The Tuesday after the Emporium event, Chance finally made a financial contribution to Enyia’s campaign—$400,000, the biggest individual donation of the mayoral race so far. The gift more than doubled her war chest, and allowed her to air her first television ad just like candidates with personal fortunes or political operations. In total, Enyia has now raised about $650,000, almost all of it from Chance and Kanye West. Her Twitter following, meanwhile, has tripled since Chance’s endorsement.

As for Chance using his celebrity to influence public policy, Lisnek sees that as less of a stretch for a rapper than for most entertainers. “Rappers have a message,” he said. “He’s not Frank Sinatra stepping out from ‘My Way.’ He’s a guy whose message is social issues. And he’s not a stranger to the issues. He’s not an interloper. This is a Chicago guy. He went to Chicago schools.”

As a musician, Chance the Rapper beat the industry machine by refusing to sign with major labels, distributing his music for free over SoundCloud instead—and still becoming the first artist to win a Grammy for a streaming album.
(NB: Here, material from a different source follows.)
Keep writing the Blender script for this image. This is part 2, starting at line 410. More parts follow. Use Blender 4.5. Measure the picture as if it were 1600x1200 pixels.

“That’s probably why we’re so aligned,” Enyia said. “He had to fight the musical machine. He’s an independent artist who did it against the odds and set a domino effect for others. When those things happen, they serve as beacons for everyone else that it’s possible. So, this campaign, being an independent candidate, not being beholden to anyone or anything except the people of Chicago—what we’re doing is a beacon to so many who felt there was nothing we could do to change the way Chicago operates.”

Might Chance one day make the jump from music to politics and run for office himself? “I probably won’t ever be running for mayor of Chicago,” he said during the press conference at which he endorsed Enyia. Instead, as the rapper put it, “I’m a voice right now.”